Oireachtas Joint and Select Committees

Wednesday, 14 February 2024

Select Committee on Housing, Planning and Local Government

Planning and Development Bill 2023: Committee Stage (Resumed)

Photo of Eoin Ó BroinEoin Ó Broin (Dublin Mid West, Sinn Fein) | Oireachtas source

The Minister of State can speak for himself. I suspect I am not wrong. If the Minister of State says I am wrong, I will happily accept his word. He is right that our amendments are piecemeal. This is the first opportunity we have had to table them but at least we have gone and tabled them. At least we are attempting to strengthen the way in which this Bill and the planning system impacts on what is an increasingly accelerated loss of biodiversity. I fully accept that the Minister of State faces a dilemma with amendments Nos. 199 and 201 because they have different wordings. I fully accept that there may be better ways of wording them. If he were to give this committee a commitment to do everything within his influence to ensure section 24 includes a specific consideration of biodiversity and to say that he will go away and work very hard to ensure that, I would be somewhat satisfied. Here is the reason why. The list in section 24 is clearly a list of what the drafters of this Bill have decided are the most important considerations. It is no accident that biodiversity is not on that list because the drafters of this Bill do not think it is important. I know I am making assumptions but it is pretty obvious that they do not. If the Minister of State would do everything he can to convince his colleagues in the Department and the Government and come back with a wording that gives us a stand-alone requirement for the Minister to have regard to - I am trying to think of the exact wording - the desirability of setting out policy and providing guidance in respect of planning matters on this issue, that would be welcome. However, I would like to hear it more definitively.

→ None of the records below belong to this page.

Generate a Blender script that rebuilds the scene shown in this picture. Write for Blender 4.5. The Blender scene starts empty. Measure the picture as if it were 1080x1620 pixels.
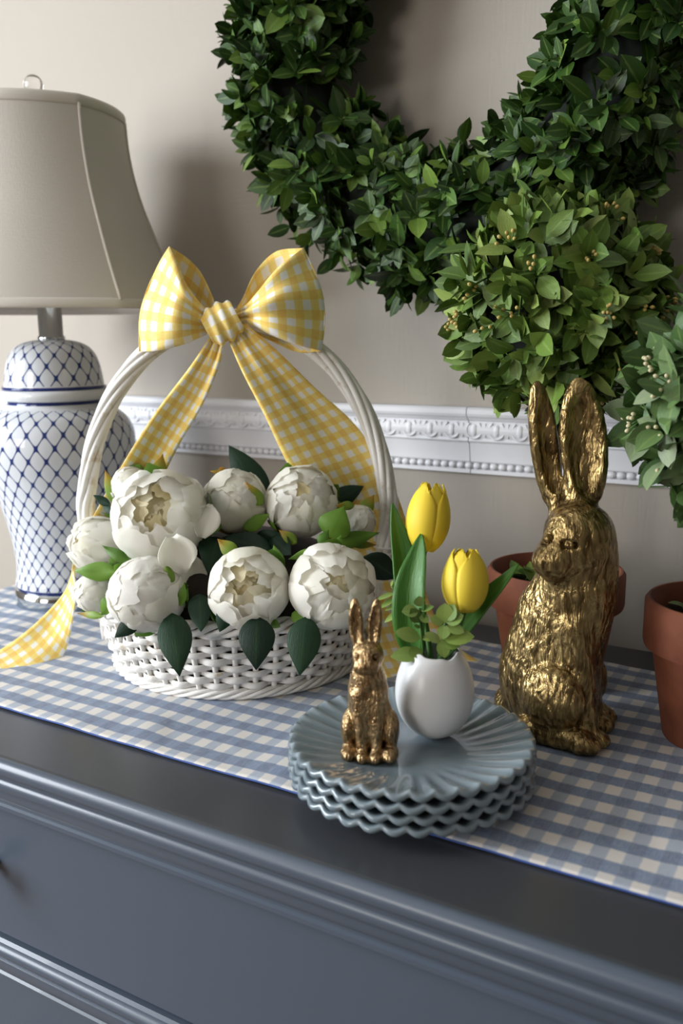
import bpy, math, random
import numpy as np
from mathutils import Vector, Matrix, noise as mnoise

random.seed(7); rng = np.random.default_rng(7)
sc = bpy.context.scene
COL = sc.collection
PI = math.pi

# ------------------------------------------------------------------ camera
FPX, CAMH = 1412.4, 0.374                      # focal length in pixels of the 1080 wide frame; height over the dresser top (z = 0)
TH, PS, RO = (math.radians(a) for a in (11.167, 30.396, -0.553))
FW = np.array([-math.sin(PS)*math.cos(TH), math.cos(PS)*math.cos(TH), -math.sin(TH)])
_r = np.array([math.cos(PS), math.sin(PS), 0.0]); _d = np.cross(FW, _r)
CR = _r*math.cos(RO) - _d*math.sin(RO); CD = _r*math.sin(RO) + _d*math.cos(RO)
CC = np.array([0, 0, CAMH])
cam = bpy.data.cameras.new('camera'); camo = bpy.data.objects.new('camera', cam); COL.objects.link(camo)
camo.matrix_world = Matrix(((CR[0], -CD[0], -FW[0], 0), (CR[1], -CD[1], -FW[1], 0), (CR[2], -CD[2], -FW[2], CAMH), (0, 0, 0, 1)))
cam.sensor_fit = 'HORIZONTAL'; cam.sensor_width = 36; cam.lens = FPX*36/1080; cam.clip_start = 0.02
cam.dof.use_dof = True; cam.dof.focus_distance = 0.86; cam.dof.aperture_fstop = 7.0
sc.camera = camo

# ------------------------------------------------------------------ light
sc.view_settings.view_transform = 'Standard'; sc.view_settings.look = 'None'
sc.view_settings.gamma = 1; sc.view_settings.use_curve_mapping = False
sc.view_settings.exposure = 1.0
w = bpy.data.worlds.new('world'); sc.world = w; w.use_nodes = True
w.node_tree.nodes['Background'].inputs[0].default_value = (1.0, 0.95, 0.90, 1)
w.node_tree.nodes['Background'].inputs[1].default_value = 0.07
def area(name, loc, target, sx, sy, power, col):
    l = bpy.data.lights.new(name, 'AREA'); l.shape = 'RECTANGLE'; l.size = sx; l.size_y = sy; l.energy = power; l.color = col
    o = bpy.data.objects.new(name, l); COL.objects.link(o); o.location = loc
    o.rotation_euler = (Vector(target)-Vector(loc)).to_track_quat('-Z', 'Y').to_euler()
    return o
area('window_light', (-2.30, -0.55, 0.75), (-0.9, 0.7, 0.2), 1.0, 1.35, 42, (0.88, 0.94, 1.0))
area('window_light', (-1.5, -2.95, 0.76), (-1.0, 0.8, 0.2), 0.94, 1.29, 19, (1.0, 0.96, 0.91))

# ------------------------------------------------------------------ pixel -> place helpers
def ray(u, v): return (u-540)*CR + (v-810)*CD + FPX*FW
def U(u, v, d): return CC + ray(u, v)*(d/FPX)                       # depth d along the optical axis
def onz(u, v, z=0.0):
    r = ray(u, v); return CC + r*((z-CAMH)/r[2])
def proj(p):
    q = np.asarray(p, float)-CC; z = q@FW
    return np.array([540+FPX*(q@CR)/z, 810+FPX*(q@CD)/z, z])

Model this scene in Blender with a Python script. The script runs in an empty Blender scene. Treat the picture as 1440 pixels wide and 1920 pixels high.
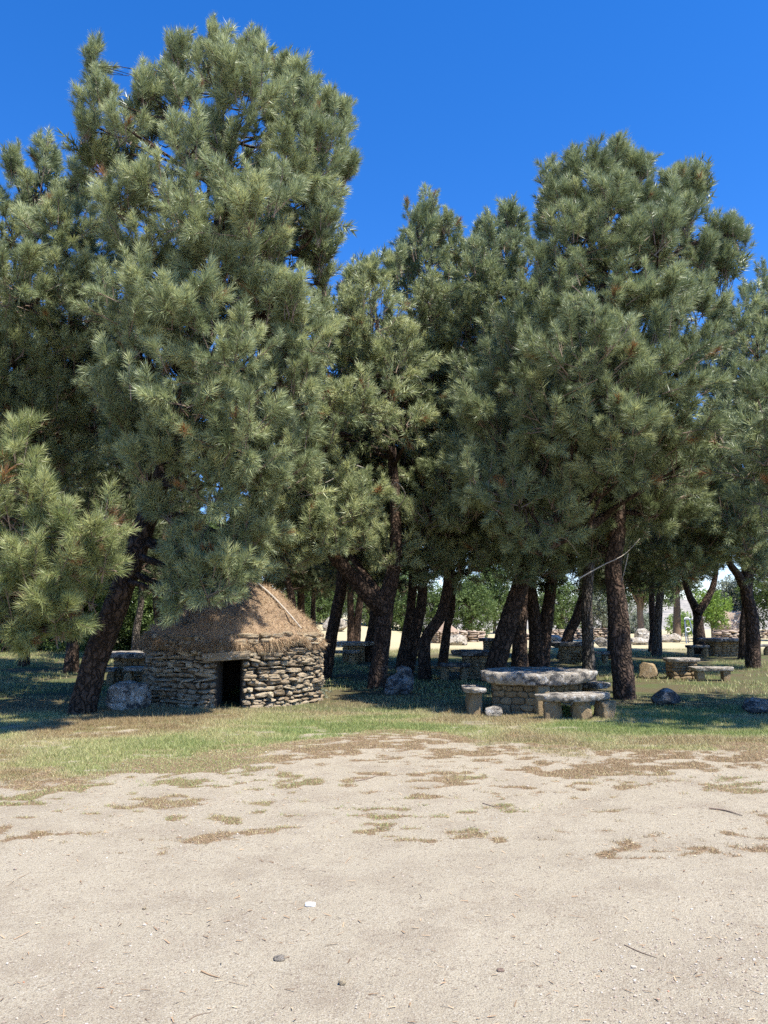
import bpy, math, random
import numpy as np
from math import radians, sin, cos, tan, pi

S = bpy.context.scene
COL = S.collection
random.seed(7)

# ------------------------------------------------------------------ camera
FPX, PITCH, EYE = 1442.0, radians(7.5), 1.6          # focal length in photo pixels, tilt up, eye height
cd = bpy.data.cameras.new('camera'); cam = bpy.data.objects.new('camera', cd); COL.objects.link(cam)
cd.sensor_fit = 'VERTICAL'; cd.angle = 2*math.atan(960/FPX); cd.clip_start = 0.1; cd.clip_end = 20000
cam.location = (0, 0, EYE); cam.rotation_euler = (pi/2 + PITCH, 0, 0)
S.camera = cam

# ------------------------------------------------------------------ sky and sun
SUN_EL = radians(62)
SUN_H = np.array([0.76, -0.65]); SUN_H /= np.linalg.norm(SUN_H)   # horizontal direction towards the sun
SUN_DIR = np.array([SUN_H[0]*cos(SUN_EL), SUN_H[1]*cos(SUN_EL), sin(SUN_EL)])
w = bpy.data.worlds.new('World'); S.world = w; w.use_nodes = True
nt = w.node_tree; bg = nt.nodes['Background']
sky = nt.nodes.new('ShaderNodeTexSky'); sky.sky_type = 'NISHITA'; sky.sun_disc = False
sky.sun_elevation = SUN_EL; sky.sun_rotation = math.atan2(SUN_H[0], SUN_H[1])
sky.air_density = 1.0; sky.dust_density = 0.05; sky.ozone_density = 3.0; sky.altitude = 700
hs = nt.nodes.new('ShaderNodeHueSaturation'); hs.inputs['Saturation'].default_value = 1.34; hs.inputs['Value'].default_value = 1.2
tint = nt.nodes.new('ShaderNodeMix'); tint.data_type = 'RGBA'; tint.blend_type = 'MULTIPLY'; tint.inputs[0].default_value = 1; tint.inputs[7].default_value = (0.98, 0.975, 1.24, 1)
nt.links.new(sky.outputs[0], hs.inputs['Color']); nt.links.new(hs.outputs[0], tint.inputs[6]); nt.links.new(tint.outputs[2], bg.inputs[0]); bg.inputs[1].default_value = 0.101
sl = bpy.data.lights.new('sun', 'SUN'); so = bpy.data.objects.new('sun', sl); COL.objects.link(so)
sl.energy = 5.0; sl.angle = radians(0.53); sl.color = (1.0, 0.955, 0.88)
from mathutils import Vector
so.rotation_euler = Vector(SUN_DIR.tolist()).to_track_quat('Z', 'Y').to_euler()
S.view_settings.view_transform = 'Standard'; S.view_settings.look = 'None'
S.view_settings.gamma = 1.0; S.view_settings.exposure = 0.85
S.render.engine = 'CYCLES'
S.cycles.max_bounces = 6; S.cycles.diffuse_bounces = 1; S.cycles.glossy_bounces = 2
S.cycles.transmission_bounces = 3; S.cycles.transparent_max_bounces = 4
S.cycles.use_denoising = False

# ------------------------------------------------------------------ helpers
def at(px, py, D):
    """photo pixel -> world point at distance D in front of the viewer"""
    u = (px-720)/FPX; v = (960-py)/FPX
    y = cos(PITCH)-v*sin(PITCH); z = sin(PITCH)+v*cos(PITCH)
    k = D/y
    return np.array([u*k, D, EYE+z*k])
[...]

The national planning policy statements are probably the single biggest innovation in this Bill. They are probably the single most significant change to our planning system, in good ways and bad, as we will discuss them when we get to them. If it is not in here, it is not going to happen. It will be left to the development plans of local authorities and to regional spatial plans. If the Minister of State will give us a firmer commitment as to what he intends to do, I will take him at this word but we will hold him to it when we get to Report Stage. I will come back in on amendment No. 410 when we get to it.